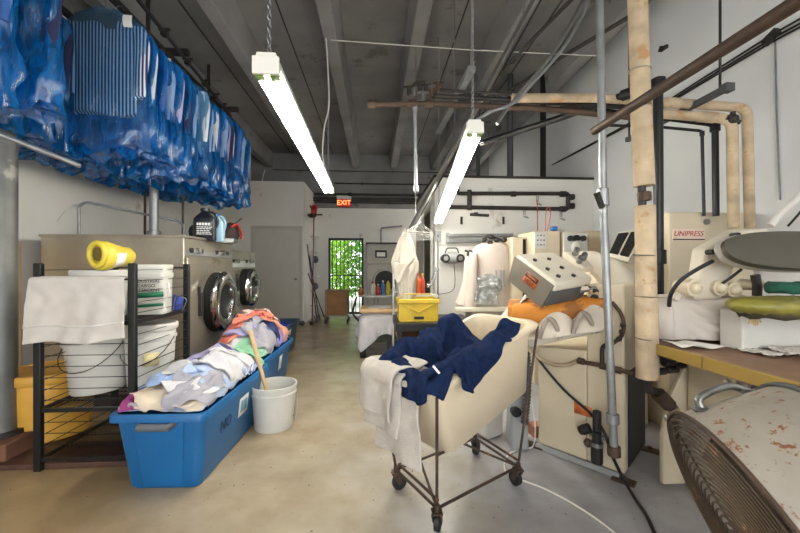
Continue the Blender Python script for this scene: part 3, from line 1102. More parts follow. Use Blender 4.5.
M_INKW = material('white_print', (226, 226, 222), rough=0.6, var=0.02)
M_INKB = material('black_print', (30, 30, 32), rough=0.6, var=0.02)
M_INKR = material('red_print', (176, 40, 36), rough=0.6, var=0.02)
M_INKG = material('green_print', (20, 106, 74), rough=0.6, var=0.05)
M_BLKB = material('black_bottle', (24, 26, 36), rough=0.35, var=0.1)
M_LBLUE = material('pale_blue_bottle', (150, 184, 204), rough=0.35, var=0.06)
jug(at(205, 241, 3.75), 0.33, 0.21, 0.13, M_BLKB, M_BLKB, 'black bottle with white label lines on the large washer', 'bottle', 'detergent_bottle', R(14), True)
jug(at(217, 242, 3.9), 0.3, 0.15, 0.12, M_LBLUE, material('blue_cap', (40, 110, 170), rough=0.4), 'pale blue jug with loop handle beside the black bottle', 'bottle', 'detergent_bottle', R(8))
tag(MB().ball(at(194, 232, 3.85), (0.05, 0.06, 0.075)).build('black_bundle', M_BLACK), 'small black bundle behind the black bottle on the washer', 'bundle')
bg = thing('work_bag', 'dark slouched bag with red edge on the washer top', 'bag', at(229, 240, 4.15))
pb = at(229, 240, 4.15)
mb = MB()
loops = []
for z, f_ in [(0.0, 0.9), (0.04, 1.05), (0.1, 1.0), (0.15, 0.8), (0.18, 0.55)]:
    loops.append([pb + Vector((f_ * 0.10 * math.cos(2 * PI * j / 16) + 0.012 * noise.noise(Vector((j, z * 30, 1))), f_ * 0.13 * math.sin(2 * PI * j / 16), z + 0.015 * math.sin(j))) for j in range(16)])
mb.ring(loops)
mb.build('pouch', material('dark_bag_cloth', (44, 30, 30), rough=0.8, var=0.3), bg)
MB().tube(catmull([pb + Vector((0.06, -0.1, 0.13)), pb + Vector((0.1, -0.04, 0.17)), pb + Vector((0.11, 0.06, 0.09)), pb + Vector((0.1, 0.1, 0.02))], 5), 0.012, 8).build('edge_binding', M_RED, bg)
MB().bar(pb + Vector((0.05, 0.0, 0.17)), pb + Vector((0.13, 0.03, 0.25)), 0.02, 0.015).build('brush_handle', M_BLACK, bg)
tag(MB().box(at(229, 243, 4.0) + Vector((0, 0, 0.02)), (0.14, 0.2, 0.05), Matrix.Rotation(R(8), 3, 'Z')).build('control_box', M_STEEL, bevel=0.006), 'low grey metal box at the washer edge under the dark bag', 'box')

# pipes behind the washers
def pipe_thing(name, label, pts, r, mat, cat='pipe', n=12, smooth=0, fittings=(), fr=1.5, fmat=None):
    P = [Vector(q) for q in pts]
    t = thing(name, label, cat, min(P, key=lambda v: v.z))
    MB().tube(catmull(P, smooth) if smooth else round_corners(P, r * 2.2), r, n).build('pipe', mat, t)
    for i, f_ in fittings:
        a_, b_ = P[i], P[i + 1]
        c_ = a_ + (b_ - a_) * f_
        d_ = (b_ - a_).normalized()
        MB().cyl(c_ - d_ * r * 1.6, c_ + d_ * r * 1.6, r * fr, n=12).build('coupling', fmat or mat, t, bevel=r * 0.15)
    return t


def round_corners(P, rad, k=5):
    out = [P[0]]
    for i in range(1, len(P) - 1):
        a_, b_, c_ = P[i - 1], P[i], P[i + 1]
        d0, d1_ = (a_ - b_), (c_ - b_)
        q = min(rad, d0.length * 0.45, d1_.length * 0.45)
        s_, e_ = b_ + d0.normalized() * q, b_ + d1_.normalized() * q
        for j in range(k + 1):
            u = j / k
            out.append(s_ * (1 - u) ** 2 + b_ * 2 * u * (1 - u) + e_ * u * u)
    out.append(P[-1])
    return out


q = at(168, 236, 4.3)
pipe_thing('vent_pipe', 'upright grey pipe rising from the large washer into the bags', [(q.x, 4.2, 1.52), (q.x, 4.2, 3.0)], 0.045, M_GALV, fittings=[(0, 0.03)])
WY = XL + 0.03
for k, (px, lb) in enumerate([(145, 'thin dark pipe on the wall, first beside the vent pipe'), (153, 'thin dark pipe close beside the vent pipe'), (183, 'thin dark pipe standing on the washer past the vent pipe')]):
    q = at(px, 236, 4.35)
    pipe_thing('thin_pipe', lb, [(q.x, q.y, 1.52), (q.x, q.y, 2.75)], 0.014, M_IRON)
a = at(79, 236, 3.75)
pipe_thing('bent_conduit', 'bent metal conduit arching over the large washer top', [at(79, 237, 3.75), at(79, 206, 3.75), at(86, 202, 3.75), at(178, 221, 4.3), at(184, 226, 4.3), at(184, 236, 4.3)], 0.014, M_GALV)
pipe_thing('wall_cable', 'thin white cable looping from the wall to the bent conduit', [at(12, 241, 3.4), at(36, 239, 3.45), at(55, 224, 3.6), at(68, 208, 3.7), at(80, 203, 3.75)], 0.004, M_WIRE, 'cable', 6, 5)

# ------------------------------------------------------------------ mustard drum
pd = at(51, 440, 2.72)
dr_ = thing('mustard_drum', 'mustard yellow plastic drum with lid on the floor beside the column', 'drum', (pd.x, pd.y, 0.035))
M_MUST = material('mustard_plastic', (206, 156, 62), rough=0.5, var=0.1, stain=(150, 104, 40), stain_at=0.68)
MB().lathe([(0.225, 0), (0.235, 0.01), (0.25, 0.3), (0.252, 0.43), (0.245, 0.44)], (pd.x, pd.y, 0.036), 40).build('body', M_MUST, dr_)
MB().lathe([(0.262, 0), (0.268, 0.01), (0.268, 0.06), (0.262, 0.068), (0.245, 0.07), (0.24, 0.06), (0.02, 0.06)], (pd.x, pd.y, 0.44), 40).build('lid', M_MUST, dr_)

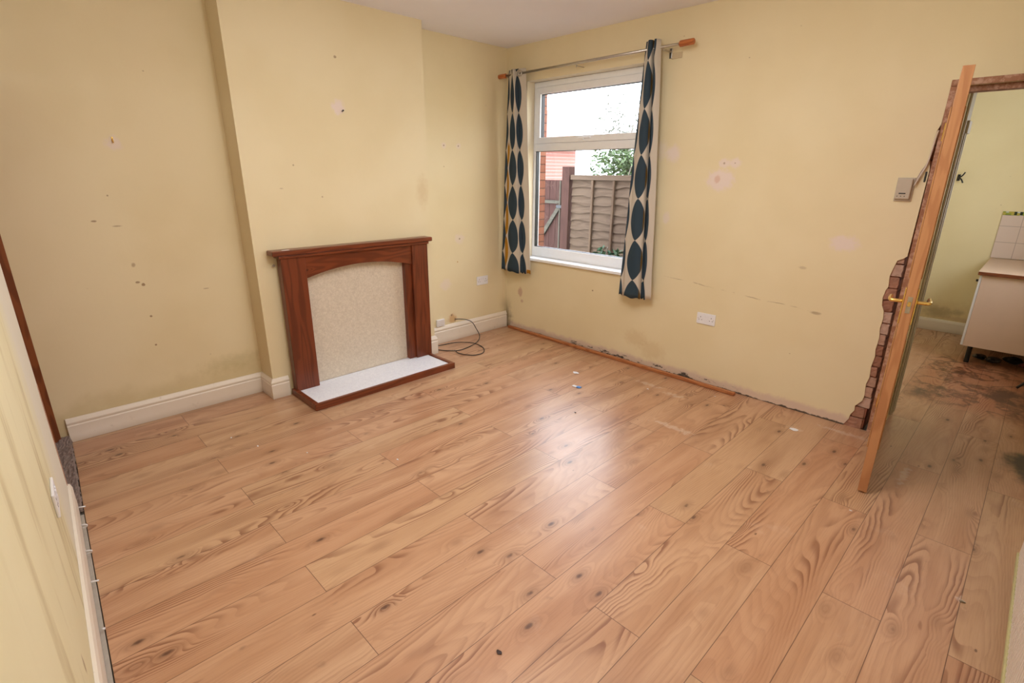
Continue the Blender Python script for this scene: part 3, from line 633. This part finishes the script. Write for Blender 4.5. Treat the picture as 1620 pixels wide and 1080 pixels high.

________________________

Aim. Any pictures should be dropped; transcribe the rest of the records above exactly.

Answer to this task.
Continue the Blender Python script for this scene: part 3, from line 1102. More parts follow. Use Blender 4.5.
M_INKW = material('white_print', (226, 226, 222), rough=0.6, var=0.02)
M_INKB = material('black_print', (30, 30, 32), rough=0.6, var=0.02)
M_INKR = material('red_print', (176, 40, 36), rough=0.6, var=0.02)
M_INKG = material('green_print', (20, 106, 74), rough=0.6, var=0.05)
M_BLKB = material('black_bottle', (24, 26, 36), rough=0.35, var=0.1)
M_LBLUE = material('pale_blue_bottle', (150, 184, 204), rough=0.35, var=0.06)
jug(at(205, 241, 3.75), 0.33, 0.21, 0.13, M_BLKB, M_BLKB, 'black bottle with white label lines on the large washer', 'bottle', 'detergent_bottle', R(14), True)
jug(at(217, 242, 3.9), 0.3, 0.15, 0.12, M_LBLUE, material('blue_cap', (40, 110, 170), rough=0.4), 'pale blue jug with loop handle beside the black bottle', 'bottle', 'detergent_bottle', R(8))
tag(MB().ball(at(194, 232, 3.85), (0.05, 0.06, 0.075)).build('black_bundle', M_BLACK), 'small black bundle behind the black bottle on the washer', 'bundle')
bg = thing('work_bag', 'dark slouched bag with red edge on the washer top', 'bag', at(229, 240, 4.15))
pb = at(229, 240, 4.15)
mb = MB()
loops = []
for z, f_ in [(0.0, 0.9), (0.04, 1.05), (0.1, 1.0), (0.15, 0.8), (0.18, 0.55)]:
    loops.append([pb + Vector((f_ * 0.10 * math.cos(2 * PI * j / 16) + 0.012 * noise.noise(Vector((j, z * 30, 1))), f_ * 0.13 * math.sin(2 * PI * j / 16), z + 0.015 * math.sin(j))) for j in range(16)])
mb.ring(loops)
mb.build('pouch', material('dark_bag_cloth', (44, 30, 30), rough=0.8, var=0.3), bg)
MB().tube(catmull([pb + Vector((0.06, -0.1, 0.13)), pb + Vector((0.1, -0.04, 0.17)), pb + Vector((0.11, 0.06, 0.09)), pb + Vector((0.1, 0.1, 0.02))], 5), 0.012, 8).build('edge_binding', M_RED, bg)
MB().bar(pb + Vector((0.05, 0.0, 0.17)), pb + Vector((0.13, 0.03, 0.25)), 0.02, 0.015).build('brush_handle', M_BLACK, bg)
tag(MB().box(at(229, 243, 4.0) + Vector((0, 0, 0.02)), (0.14, 0.2, 0.05), Matrix.Rotation(R(8), 3, 'Z')).build('control_box', M_STEEL, bevel=0.006), 'low grey metal box at the washer edge under the dark bag', 'box')

# pipes behind the washers
def pipe_thing(name, label, pts, r, mat, cat='pipe', n=12, smooth=0, fittings=(), fr=1.5, fmat=None):
    P = [Vector(q) for q in pts]
    t = thing(name, label, cat, min(P, key=lambda v: v.z))
    MB().tube(catmull(P, smooth) if smooth else round_corners(P, r * 2.2), r, n).build('pipe', mat, t)
    for i, f_ in fittings:
        a_, b_ = P[i], P[i + 1]
        c_ = a_ + (b_ - a_) * f_
        d_ = (b_ - a_).normalized()
        MB().cyl(c_ - d_ * r * 1.6, c_ + d_ * r * 1.6, r * fr, n=12).build('coupling', fmat or mat, t, bevel=r * 0.15)
    return t


def round_corners(P, rad, k=5):
    out = [P[0]]
    for i in range(1, len(P) - 1):
        a_, b_, c_ = P[i - 1], P[i], P[i + 1]
        d0, d1_ = (a_ - b_), (c_ - b_)
        q = min(rad, d0.length * 0.45, d1_.length * 0.45)
        s_, e_ = b_ + d0.normalized() * q, b_ + d1_.normalized() * q
        for j in range(k + 1):
            u = j / k
            out.append(s_ * (1 - u) ** 2 + b_ * 2 * u * (1 - u) + e_ * u * u)
    out.append(P[-1])
    return out


q = at(168, 236, 4.3)
pipe_thing('vent_pipe', 'upright grey pipe rising from the large washer into the bags', [(q.x, 4.2, 1.52), (q.x, 4.2, 3.0)], 0.045, M_GALV, fittings=[(0, 0.03)])
WY = XL + 0.03
for k, (px, lb) in enumerate([(145, 'thin dark pipe on the wall, first beside the vent pipe'), (153, 'thin dark pipe close beside the vent pipe'), (183, 'thin dark pipe standing on the washer past the vent pipe')]):
    q = at(px, 236, 4.35)
    pipe_thing('thin_pipe', lb, [(q.x, q.y, 1.52), (q.x, q.y, 2.75)], 0.014, M_IRON)
a = at(79, 236, 3.75)
pipe_thing('bent_conduit', 'bent metal conduit arching over the large washer top', [at(79, 237, 3.75), at(79, 206, 3.75), at(86, 202, 3.75), at(178, 221, 4.3), at(184, 226, 4.3), at(184, 236, 4.3)], 0.014, M_GALV)
pipe_thing('wall_cable', 'thin white cable looping from the wall to the bent conduit', [at(12, 241, 3.4), at(36, 239, 3.45), at(55, 224, 3.6), at(68, 208, 3.7), at(80, 203, 3.75)], 0.004, M_WIRE, 'cable', 6, 5)

# ------------------------------------------------------------------ mustard drum
pd = at(51, 440, 2.72)
dr_ = thing('mustard_drum', 'mustard yellow plastic drum with lid on the floor beside the column', 'drum', (pd.x, pd.y, 0.035))
M_MUST = material('mustard_plastic', (206, 156, 62), rough=0.5, var=0.1, stain=(150, 104, 40), stain_at=0.68)
MB().lathe([(0.225, 0), (0.235, 0.01), (0.25, 0.3), (0.252, 0.43), (0.245, 0.44)], (pd.x, pd.y, 0.036), 40).build('body', M_MUST, dr_)
MB().lathe([(0.262, 0), (0.268, 0.01), (0.268, 0.06), (0.262, 0.068), (0.245, 0.07), (0.24, 0.06), (0.02, 0.06)], (pd.x, pd.y, 0.44), 40).build('lid', M_MUST, dr_)

Continue the Blender Python script for this scene: part 3, from line 633. This part finishes the script. Write for Blender 4.5. Treat the picture as 1620 pixels wide and 1080 pixels high.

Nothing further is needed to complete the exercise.